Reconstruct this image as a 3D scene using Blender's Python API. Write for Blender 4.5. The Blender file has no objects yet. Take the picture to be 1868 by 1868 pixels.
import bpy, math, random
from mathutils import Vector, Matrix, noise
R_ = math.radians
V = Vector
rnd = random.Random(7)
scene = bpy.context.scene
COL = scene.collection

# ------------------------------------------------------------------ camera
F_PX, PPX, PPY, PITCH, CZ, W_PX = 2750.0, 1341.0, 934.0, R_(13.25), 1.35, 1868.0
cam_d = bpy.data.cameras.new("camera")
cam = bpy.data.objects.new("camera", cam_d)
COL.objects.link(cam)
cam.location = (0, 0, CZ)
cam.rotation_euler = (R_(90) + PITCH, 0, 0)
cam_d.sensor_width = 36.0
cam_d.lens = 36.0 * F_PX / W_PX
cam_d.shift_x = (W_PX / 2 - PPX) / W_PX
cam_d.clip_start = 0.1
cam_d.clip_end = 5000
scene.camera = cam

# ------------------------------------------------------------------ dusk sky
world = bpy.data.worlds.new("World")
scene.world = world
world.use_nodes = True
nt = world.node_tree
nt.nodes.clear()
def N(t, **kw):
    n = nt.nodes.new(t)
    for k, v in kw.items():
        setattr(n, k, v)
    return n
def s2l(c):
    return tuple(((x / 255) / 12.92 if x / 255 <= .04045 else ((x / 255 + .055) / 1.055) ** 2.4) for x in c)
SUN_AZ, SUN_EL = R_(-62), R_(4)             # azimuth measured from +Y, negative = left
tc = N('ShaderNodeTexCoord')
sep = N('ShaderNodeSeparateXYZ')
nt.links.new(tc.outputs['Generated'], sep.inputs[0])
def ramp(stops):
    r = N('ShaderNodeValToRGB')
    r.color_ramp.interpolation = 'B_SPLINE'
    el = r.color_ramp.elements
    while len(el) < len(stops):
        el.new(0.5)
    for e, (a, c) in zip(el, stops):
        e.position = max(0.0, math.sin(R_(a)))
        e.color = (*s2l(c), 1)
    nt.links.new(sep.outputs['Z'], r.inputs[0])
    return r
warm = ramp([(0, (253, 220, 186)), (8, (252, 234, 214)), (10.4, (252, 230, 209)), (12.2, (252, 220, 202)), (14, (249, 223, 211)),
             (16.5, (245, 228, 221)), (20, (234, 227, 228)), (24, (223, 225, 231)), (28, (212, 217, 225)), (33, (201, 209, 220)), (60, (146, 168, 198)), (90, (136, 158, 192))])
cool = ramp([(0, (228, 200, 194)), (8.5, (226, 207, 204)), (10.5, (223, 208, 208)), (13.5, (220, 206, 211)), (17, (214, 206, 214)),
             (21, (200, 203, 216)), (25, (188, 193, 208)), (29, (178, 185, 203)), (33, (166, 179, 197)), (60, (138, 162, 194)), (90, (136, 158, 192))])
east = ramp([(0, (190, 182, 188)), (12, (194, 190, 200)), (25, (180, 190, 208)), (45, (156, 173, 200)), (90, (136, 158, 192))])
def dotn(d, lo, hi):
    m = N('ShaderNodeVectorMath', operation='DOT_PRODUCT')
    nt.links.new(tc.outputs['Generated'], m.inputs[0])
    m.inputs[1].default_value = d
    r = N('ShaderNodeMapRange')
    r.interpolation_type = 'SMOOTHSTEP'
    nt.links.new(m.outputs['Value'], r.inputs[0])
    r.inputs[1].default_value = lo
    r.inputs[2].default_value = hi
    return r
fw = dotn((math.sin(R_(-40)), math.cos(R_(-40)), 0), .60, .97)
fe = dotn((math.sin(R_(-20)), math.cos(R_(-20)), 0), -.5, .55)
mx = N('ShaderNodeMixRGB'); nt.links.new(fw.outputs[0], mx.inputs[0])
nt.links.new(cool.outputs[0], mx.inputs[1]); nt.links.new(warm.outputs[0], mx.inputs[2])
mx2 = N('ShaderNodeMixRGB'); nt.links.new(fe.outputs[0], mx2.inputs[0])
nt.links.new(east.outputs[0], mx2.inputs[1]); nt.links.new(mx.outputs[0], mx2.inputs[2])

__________

TASK DIRECTIONS: Repeat the listing exactly, from its first line to its last.

ANSWER TO THIS TASK:
Reconstruct this image as a 3D scene using Blender's Python API. Write for Blender 4.5. The Blender file has no objects yet. Take the picture to be 1868 by 1868 pixels.
import bpy, math, random
from mathutils import Vector, Matrix, noise
R_ = math.radians
V = Vector
rnd = random.Random(7)
scene = bpy.context.scene
COL = scene.collection

# ------------------------------------------------------------------ camera
F_PX, PPX, PPY, PITCH, CZ, W_PX = 2750.0, 1341.0, 934.0, R_(13.25), 1.35, 1868.0
cam_d = bpy.data.cameras.new("camera")
cam = bpy.data.objects.new("camera", cam_d)
COL.objects.link(cam)
cam.location = (0, 0, CZ)
cam.rotation_euler = (R_(90) + PITCH, 0, 0)
cam_d.sensor_width = 36.0
cam_d.lens = 36.0 * F_PX / W_PX
cam_d.shift_x = (W_PX / 2 - PPX) / W_PX
cam_d.clip_start = 0.1
cam_d.clip_end = 5000
scene.camera = cam

# ------------------------------------------------------------------ dusk sky
world = bpy.data.worlds.new("World")
scene.world = world
world.use_nodes = True
nt = world.node_tree
nt.nodes.clear()
def N(t, **kw):
    n = nt.nodes.new(t)
    for k, v in kw.items():
        setattr(n, k, v)
    return n
def s2l(c):
    return tuple(((x / 255) / 12.92 if x / 255 <= .04045 else ((x / 255 + .055) / 1.055) ** 2.4) for x in c)
SUN_AZ, SUN_EL = R_(-62), R_(4)             # azimuth measured from +Y, negative = left
tc = N('ShaderNodeTexCoord')
sep = N('ShaderNodeSeparateXYZ')
nt.links.new(tc.outputs['Generated'], sep.inputs[0])
def ramp(stops):
    r = N('ShaderNodeValToRGB')
    r.color_ramp.interpolation = 'B_SPLINE'
    el = r.color_ramp.elements
    while len(el) < len(stops):
        el.new(0.5)
    for e, (a, c) in zip(el, stops):
        e.position = max(0.0, math.sin(R_(a)))
        e.color = (*s2l(c), 1)
    nt.links.new(sep.outputs['Z'], r.inputs[0])
    return r
warm = ramp([(0, (253, 220, 186)), (8, (252, 234, 214)), (10.4, (252, 230, 209)), (12.2, (252, 220, 202)), (14, (249, 223, 211)),
             (16.5, (245, 228, 221)), (20, (234, 227, 228)), (24, (223, 225, 231)), (28, (212, 217, 225)), (33, (201, 209, 220)), (60, (146, 168, 198)), (90, (136, 158, 192))])
cool = ramp([(0, (228, 200, 194)), (8.5, (226, 207, 204)), (10.5, (223, 208, 208)), (13.5, (220, 206, 211)), (17, (214, 206, 214)),
             (21, (200, 203, 216)), (25, (188, 193, 208)), (29, (178, 185, 203)), (33, (166, 179, 197)), (60, (138, 162, 194)), (90, (136, 158, 192))])
east = ramp([(0, (190, 182, 188)), (12, (194, 190, 200)), (25, (180, 190, 208)), (45, (156, 173, 200)), (90, (136, 158, 192))])
def dotn(d, lo, hi):
    m = N('ShaderNodeVectorMath', operation='DOT_PRODUCT')
    nt.links.new(tc.outputs['Generated'], m.inputs[0])
    m.inputs[1].default_value = d
    r = N('ShaderNodeMapRange')
    r.interpolation_type = 'SMOOTHSTEP'
    nt.links.new(m.outputs['Value'], r.inputs[0])
    r.inputs[1].default_value = lo
    r.inputs[2].default_value = hi
    return r
fw = dotn((math.sin(R_(-40)), math.cos(R_(-40)), 0), .60, .97)
fe = dotn((math.sin(R_(-20)), math.cos(R_(-20)), 0), -.5, .55)
mx = N('ShaderNodeMixRGB'); nt.links.new(fw.outputs[0], mx.inputs[0])
nt.links.new(cool.outputs[0], mx.inputs[1]); nt.links.new(warm.outputs[0], mx.inputs[2])
mx2 = N('ShaderNodeMixRGB'); nt.links.new(fe.outputs[0], mx2.inputs[0])
nt.links.new(east.outputs[0], mx2.inputs[1]); nt.links.new(mx.outputs[0], mx2.inputs[2])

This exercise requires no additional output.